In case you missed it, Bush lied this county into war with Iraq and the media helped him by selling weapons of mass destruction to the public with no pushback at all. So the ACA rollout is JUST LIKE the Iraq War, only without the media complicity, without the deliberate lies, and without an entire country being fear-mongered into subservience (see the Dixie Chicks). Also, as Gregory noted, there is the small, irrelevant issue of living versus dying.
Some of us think living is a BFD, so we see a huge difference between a law that saves lives and a war. Maybe Gregory doesn’t get out much, but he should stroll down Warrior’s Walk — maybe then he wouldn’t make a comparison this obscene.
Yes, the president’s poll numbers are hurting right now, but that says more about the media’s lazy coverage of the ACA rollout than it does about the real impact of technical glitches on Obama’s legacy.
Gregory is incorrect about Hurricane Katrina. Katrina did not reveal the government’s inability to handle a crisis; after all, Hurricane Sandy revealed a government’s ability to handle a crisis and working across the aisle to do so.
Katrina revealed a party/President uninterested in making government work, no matter what the cost. It revealed the end game behind modern day Republican ideology — a government that is not functional, but rather one that is designed to be incompetent in order to justify “small government”.
The tech problems with ObamaCare’s tech rollout reveal more of the same; it was Republicans who sabotaged the website rollout by refusing to run state exchanges and then refusing to fund the need to expand the federal exchange. Only Republicans hell bent on sabotage to save themselves from their refusal to be a part of fixing a problem would believe that this kind of huge load change would require nothing.
In a few weeks, the ACA website will be working and in a few years, millions will be enrolled. People who would have died without coverage will have coverage. Worried parents will have coverage that won’t bankrupt the family. No one will be looking at Obama’s presidency through the lens of a few tough months (months that would not have been tough without the rabid concern trolling of a very click/eyeball desperate media who never seem to find a “story” in real Republican fails like the government shutdown or Iraq).
But even if that weren’t true, even if it were a huge fail, comparing a healthcare law rollout to a war based on a lie or a catastrophe like Katina is irresponsible at best. It’s not even justifiable viewed through the “political lens” of desperate Republican pundits.
These kinds of cheap, sleazy comparisons are an admission that Bush really messed things up and yet the same Republicans/pundits who defend everything Bush did are at the same time so desperate to smear Obama with some Bush stench that they label every potential misstep “Katrina” and “Iraq”.
President Obama does not have a Katrina or an Iraq.
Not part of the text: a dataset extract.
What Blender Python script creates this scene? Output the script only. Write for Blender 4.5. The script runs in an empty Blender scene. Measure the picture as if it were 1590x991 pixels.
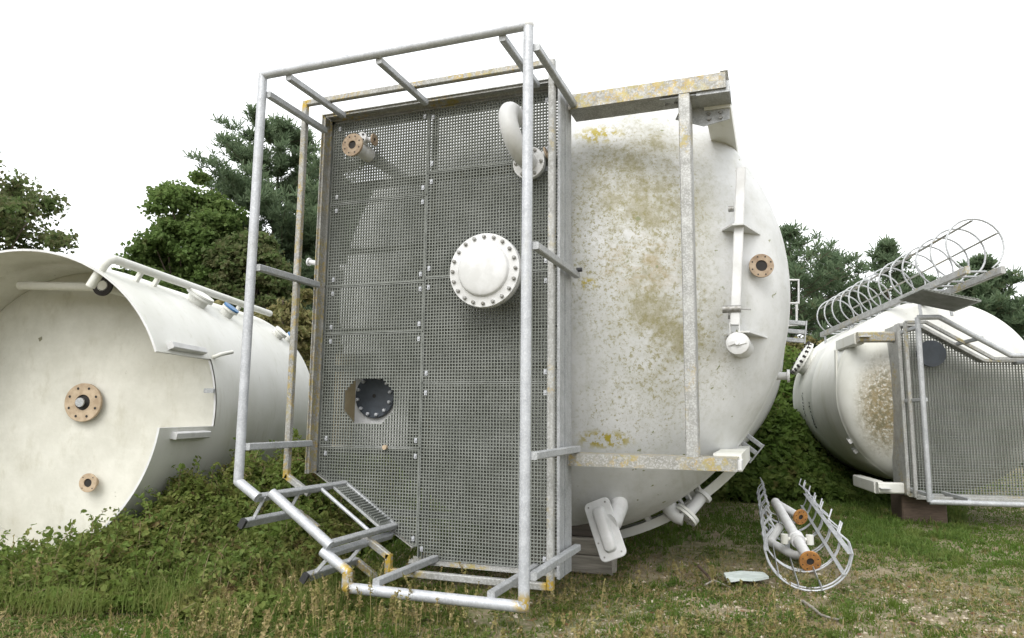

He is not Bush. He is nowhere near as incompetent as Bush – in fact, Obama has been unnervingly competent (see Osama bin Laden). Where were the Bush comparisons then? Oh, I kid. It would be cruel to be accurate.
No pundit should be allowed to use Iraq as a measuring tool until they are willing to have an honest discussion about their role in selling the country on Iraq. They also need to explain why they never have an ounce of courage when a Republican is in the White House, and then spend the entire 8 years of the Democrats time in the White House play acting Very Serious Journalism by concern trolling semen stains and tech glitches while ignoring the lives of hundreds of thousands of people who died in a war based on lies.
SO BORING, so full of fail, so offensive and so predictable.